Accords parfaits

Photos de René Riis

Avec Torsten Michel au piano, la Schwarzwaldstube brille plus que jamais au firmament des restaurants triplement étoilés. Nous avons rendu visite au chef allemand, en Forêt noire.

Il a commencé à travailler dans la maison il y a une quinzaine d’années, gravissant tous les échelons, jusqu’à en devenir sous-chef, évoluant ensuite en duo avec le mythique Harald Wohlfahrt1. Lorsque celui-ci quitte la Schwarzwaldstube en juillet 2017, le nom de son successeur s’impose tout naturellement : Torsten Michel est désormais aux commandes du vaisseau amiral gastronomique de l’hôtel géré par la famille Finkbeiner2, véritable havre de paix où règnent luxe et harmonie. Le couperet de l’édition 2018 du Guide Michelin est tombé : les trois Étoiles du restaurant (depuis 1992 !) ont été logiquement maintenues. Si l’on perçoit évidemment l’empreinte de son mentor dans la cuisine du quadra natif de Dresde, il est aisé de constater qu’il s’en écarte, par touches successives, presque pointillistes. Le fruit de ses stages chez le prince du détail Heston Blumenthal (The Fat Duck à Bray), Jean-Georges Klein (époque de L’Arnsbourg à Baerenthal), un des plus inventifs créateurs français, et René Redzepi (Noma à Copenhague) qui aborde la nature de manière frontale ? Peut-être, mais c’est surtout sa personnalité qui s’exprime dans l’assiette.

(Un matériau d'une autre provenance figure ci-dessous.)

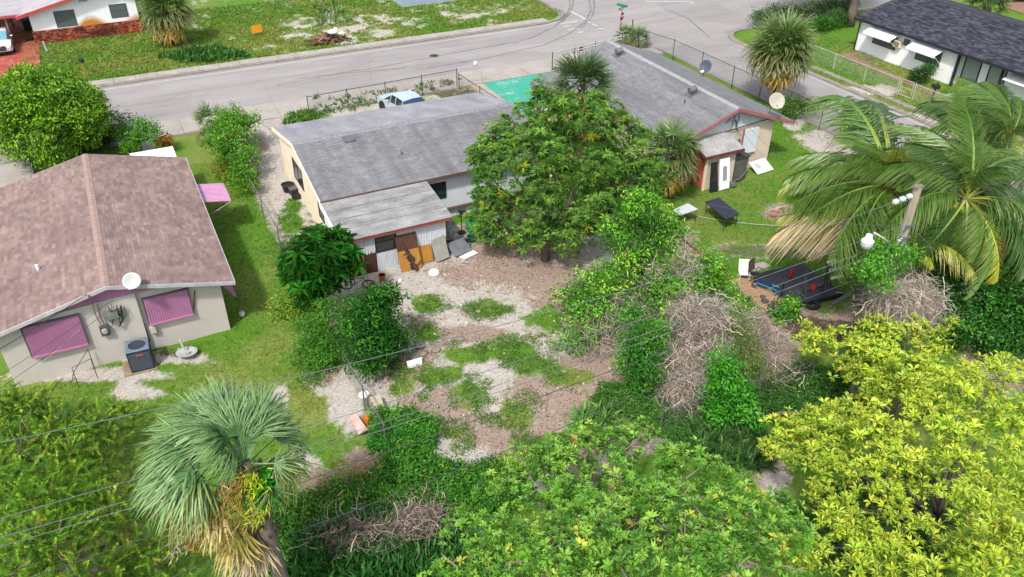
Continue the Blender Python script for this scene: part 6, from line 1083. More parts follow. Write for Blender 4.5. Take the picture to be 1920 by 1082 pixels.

Si la philosophie du chef n’est pas surprenante – « Une cuisine française classique faisant le choix de la légèreté » –, ses réalisations éblouissent, accompagnées par des flacons choisis avec une précision chirurgicale par le sommelier alsacien Stéphane Gass, officiant en ces murs depuis 1990. Peu disert, Torsten Michel préfère laisser parler ses plats, donnant une étonnante illustration à la célèbre maxime de Saint Vincent de Paul : « L’humilité est le chemin qui conduit à la plus haute perfection. » C’est bien de perfection dont il s’agit ici – et de sacré, d’une certaine manière – avec des réalisations à la transcendante simplicité comme un tronçon de lotte à la semblance d’un concentré ensoleillé d’été, préparé avec une sauce au beurre blanc à l’estragon et accompagné de fenouil flambé au Ricard, de haricots et d’échalotes au vin rouge. On pense à la musique de Mozart : une joie évidente et limpide à l’écoute, sous-tendue par une complexe construction rythmique élaborée avec soin… comme dans un pigeon d’Alsace laqué au miel de fleurs de pissenlit et au poivre du Sichuan – à la cuisson extatique – flottant sur un jus aux baies de genièvre. S’y discerne un jeu dialectique mutin entre échappées sucrées et notes salées. Accompagné d’endives glacées et d’une charmante poêlée de chanterelles, le volatile est en galante compagnie, réussissant à transporter les convives de bonheur.


1 Voir Poly n°170
2 L’histoire débute avec Tobias qui fondent une taverne appelée Traube (la grappe) pour les bûcherons et les charbonniers du coin en 1789

La Schwarzwaldstube se trouve dans l’Hôtel Traube Tonbach, Tonbachstraße 237 à Baiersbronn. Ouvert du mercredi soir au dimanche (réouverture le 23/08 après le congé estival).